Activistes, militants, simples manifestants et plusieurs fonctionnaires sont en ce moment sous mandat de dépôt pour des affaires qui ne nécessitent nullement de telles procédures de détention.
Depuis la chute du clan présidentiel, tous ceux qui franchissent la porte des chambres d’accusation ne sortent que pour atterrir au pénitencier d’El Harrach. Les juges d’instruction et les procureurs de la république adoptent à chaque fois la même décision à l’encontre de toutes les personnes qui ont eu le malheur de comparaître devant eux dans des affaires de corruption et de dilapidation des deniers publics.

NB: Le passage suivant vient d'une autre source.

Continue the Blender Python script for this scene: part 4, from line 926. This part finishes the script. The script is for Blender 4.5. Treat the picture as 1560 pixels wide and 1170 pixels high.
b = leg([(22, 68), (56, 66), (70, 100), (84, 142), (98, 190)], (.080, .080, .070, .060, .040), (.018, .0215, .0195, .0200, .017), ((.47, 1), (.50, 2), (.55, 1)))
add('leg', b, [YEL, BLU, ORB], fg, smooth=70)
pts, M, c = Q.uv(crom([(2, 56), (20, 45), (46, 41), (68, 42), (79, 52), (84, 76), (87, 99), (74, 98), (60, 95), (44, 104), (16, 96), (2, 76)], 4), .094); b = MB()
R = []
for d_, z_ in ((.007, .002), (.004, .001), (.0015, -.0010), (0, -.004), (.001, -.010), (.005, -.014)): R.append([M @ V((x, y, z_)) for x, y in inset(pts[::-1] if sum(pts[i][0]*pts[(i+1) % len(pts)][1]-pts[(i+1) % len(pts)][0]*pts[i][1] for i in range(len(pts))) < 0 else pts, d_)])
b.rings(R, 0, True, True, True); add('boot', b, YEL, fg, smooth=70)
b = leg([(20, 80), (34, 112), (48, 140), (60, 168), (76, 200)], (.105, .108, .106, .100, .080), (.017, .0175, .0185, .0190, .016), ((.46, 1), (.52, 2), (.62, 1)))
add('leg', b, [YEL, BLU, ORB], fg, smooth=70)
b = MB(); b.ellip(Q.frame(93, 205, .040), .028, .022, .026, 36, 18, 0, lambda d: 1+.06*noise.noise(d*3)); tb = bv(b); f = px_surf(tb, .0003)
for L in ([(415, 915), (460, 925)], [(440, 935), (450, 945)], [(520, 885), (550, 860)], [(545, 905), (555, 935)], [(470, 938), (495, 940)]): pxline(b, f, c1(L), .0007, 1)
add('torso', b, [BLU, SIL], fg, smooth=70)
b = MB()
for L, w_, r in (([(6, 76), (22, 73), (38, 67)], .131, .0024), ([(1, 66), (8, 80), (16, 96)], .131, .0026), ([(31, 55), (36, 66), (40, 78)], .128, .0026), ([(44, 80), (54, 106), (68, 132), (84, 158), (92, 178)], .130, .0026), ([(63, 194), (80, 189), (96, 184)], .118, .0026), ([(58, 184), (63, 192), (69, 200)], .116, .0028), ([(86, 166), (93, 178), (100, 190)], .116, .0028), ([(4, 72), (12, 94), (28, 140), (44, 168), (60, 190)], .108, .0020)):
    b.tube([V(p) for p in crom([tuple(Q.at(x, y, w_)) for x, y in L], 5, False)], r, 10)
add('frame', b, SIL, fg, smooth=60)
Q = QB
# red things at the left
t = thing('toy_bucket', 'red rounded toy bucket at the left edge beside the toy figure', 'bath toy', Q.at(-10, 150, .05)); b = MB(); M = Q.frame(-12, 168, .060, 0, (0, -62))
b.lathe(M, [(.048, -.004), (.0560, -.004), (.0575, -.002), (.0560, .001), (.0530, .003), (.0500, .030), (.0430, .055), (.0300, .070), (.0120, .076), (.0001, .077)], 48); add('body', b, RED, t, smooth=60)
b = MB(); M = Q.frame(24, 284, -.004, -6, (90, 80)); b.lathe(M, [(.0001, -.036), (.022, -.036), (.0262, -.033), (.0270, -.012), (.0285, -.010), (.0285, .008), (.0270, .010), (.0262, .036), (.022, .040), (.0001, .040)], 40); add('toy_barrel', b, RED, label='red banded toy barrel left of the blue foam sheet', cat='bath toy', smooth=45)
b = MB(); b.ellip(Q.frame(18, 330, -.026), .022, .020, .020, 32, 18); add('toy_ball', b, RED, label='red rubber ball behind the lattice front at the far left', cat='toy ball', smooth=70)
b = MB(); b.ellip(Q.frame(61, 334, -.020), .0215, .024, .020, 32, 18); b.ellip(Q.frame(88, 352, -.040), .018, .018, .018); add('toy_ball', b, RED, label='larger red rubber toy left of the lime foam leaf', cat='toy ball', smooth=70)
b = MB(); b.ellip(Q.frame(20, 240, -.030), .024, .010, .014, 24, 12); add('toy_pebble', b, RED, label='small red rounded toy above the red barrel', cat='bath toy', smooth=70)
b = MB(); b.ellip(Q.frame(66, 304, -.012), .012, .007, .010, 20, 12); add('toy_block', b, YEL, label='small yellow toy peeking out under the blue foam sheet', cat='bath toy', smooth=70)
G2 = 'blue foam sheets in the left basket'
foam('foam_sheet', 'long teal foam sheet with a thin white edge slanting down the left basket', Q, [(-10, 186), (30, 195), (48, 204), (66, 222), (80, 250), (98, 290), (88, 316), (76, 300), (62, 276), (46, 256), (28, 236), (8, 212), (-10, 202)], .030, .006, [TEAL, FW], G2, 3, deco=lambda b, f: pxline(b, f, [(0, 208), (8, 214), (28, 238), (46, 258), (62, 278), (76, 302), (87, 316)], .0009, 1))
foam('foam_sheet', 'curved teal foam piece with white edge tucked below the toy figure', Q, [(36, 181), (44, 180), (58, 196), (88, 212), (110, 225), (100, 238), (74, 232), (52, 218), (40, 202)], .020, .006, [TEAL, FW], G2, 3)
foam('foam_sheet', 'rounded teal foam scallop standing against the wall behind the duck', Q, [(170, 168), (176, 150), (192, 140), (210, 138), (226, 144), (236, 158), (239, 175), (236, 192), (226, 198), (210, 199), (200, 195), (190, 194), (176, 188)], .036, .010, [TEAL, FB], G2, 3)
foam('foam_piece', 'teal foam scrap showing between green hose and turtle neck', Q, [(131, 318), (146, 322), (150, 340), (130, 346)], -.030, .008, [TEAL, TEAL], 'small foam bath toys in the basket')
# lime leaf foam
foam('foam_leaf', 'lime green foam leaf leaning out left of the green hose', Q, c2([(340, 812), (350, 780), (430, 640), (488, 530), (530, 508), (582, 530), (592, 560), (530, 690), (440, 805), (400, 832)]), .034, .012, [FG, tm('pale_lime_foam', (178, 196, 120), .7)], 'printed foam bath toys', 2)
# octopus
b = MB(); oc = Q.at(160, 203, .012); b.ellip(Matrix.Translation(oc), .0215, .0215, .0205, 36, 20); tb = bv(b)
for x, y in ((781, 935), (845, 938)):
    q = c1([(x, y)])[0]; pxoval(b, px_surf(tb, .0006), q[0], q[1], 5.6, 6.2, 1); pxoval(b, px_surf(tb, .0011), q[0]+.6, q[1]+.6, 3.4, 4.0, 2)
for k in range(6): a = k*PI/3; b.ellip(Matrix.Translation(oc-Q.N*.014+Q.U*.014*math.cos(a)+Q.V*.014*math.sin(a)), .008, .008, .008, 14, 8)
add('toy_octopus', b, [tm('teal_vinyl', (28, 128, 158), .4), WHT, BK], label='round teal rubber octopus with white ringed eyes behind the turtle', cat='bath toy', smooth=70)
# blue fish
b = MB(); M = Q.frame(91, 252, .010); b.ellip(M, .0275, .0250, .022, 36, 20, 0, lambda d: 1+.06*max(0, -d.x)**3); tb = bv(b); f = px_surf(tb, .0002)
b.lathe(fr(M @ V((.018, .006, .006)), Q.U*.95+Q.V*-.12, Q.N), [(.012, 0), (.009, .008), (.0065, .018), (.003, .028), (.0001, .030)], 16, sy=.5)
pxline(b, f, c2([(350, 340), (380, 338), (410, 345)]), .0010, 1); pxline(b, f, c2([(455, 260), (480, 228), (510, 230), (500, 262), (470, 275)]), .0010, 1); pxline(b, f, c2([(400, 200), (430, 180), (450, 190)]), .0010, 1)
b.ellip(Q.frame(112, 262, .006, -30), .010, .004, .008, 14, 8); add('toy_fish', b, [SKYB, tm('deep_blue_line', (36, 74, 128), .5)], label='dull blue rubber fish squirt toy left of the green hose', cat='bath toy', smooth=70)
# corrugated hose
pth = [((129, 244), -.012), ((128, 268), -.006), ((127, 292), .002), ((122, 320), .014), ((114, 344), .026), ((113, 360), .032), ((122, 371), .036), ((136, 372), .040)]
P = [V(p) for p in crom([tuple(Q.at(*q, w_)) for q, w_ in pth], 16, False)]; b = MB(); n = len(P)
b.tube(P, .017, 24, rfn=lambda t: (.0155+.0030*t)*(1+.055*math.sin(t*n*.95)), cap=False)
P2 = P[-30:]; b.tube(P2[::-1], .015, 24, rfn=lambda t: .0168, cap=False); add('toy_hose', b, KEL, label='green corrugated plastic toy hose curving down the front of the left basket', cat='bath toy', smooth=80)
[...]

Le petit fonctionnaire est placé sur le même pied d’égalité avec l’oligarque puissant et milliardaire ou l’ex-ministre et haut responsable du régime Bouteflika. Un amalgame dangereux qui suscite aujourd’hui la colère des juristes et avocats algériens. Dans les pays qui se respectent, les services de sécurité sont censés mener des enquêtes pour identifier les véritables acteurs des opérations douteuses et seulement les vrais acteurs de ces scandales de corruption.
Mais chez-nous en Algérie, les services de sécurité décident au préalable qui est coupable et qui ne l’est pas. Comment un simple gendarme peut-il auditionner aussi rapidement et hâtivement un cadre d’Etat spécialisé en finances ou dans les marchés publics alors qu’il lui faut des notions très sérieuses de ces domaines complexes qui exigent un niveau élevé d’expertise.
Des expertises sur lesquelles doivent se baser tous les procureurs et tous ces juges qui établissent des constats d’inculpation dans les différents dossiers qui transitent par leurs bureaux sans même prendre le soin de recourir aux experts des secteurs sur lesquels les autorités judiciaires mènent en ce moment des enquêtes pour des faits de corruption.
Malgré ce manque flagrant d’expertise et de maîtrise des paramètres techniques des dossiers économiques, les magistrats se permettent sans aucune conscience d’incarcérer injustement de nombreuses personnes sans respecter le sacro-saint principe de la présomption d’innocence.
Force est, par ailleurs, de constater que les magistrats algériens manquent cruellement de charisme pour pouvoir contredire les directives qui leur parviennent d’en haut pour traiter les dossiers de corruption qui font l’actualité.
Des directives politiques en relation avec une volonté de satisfaire très rapidement le Hirak sans tenir compte de l’impératif de mener des investigations approfondies avant d’inculper les uns et de condamner à la prison les autres.
Encadrés par les services de sécurité dans le sillage d’un grand rassemblement organisé près du tribunal de Sidi M’hamed à Alger, quelques avocats n’ont pas raté l’occasion de laisser un petit mot sur le pare-brise de la voiture de l’un des juges d’instruction de ce tribunal par lequel passe tous les dossiers les plus lourds de la corruption et malversations financières du pays : « Si vous ne voulez pas vous libérez, libérez au moins les innocents et soyez digne de vos serments ».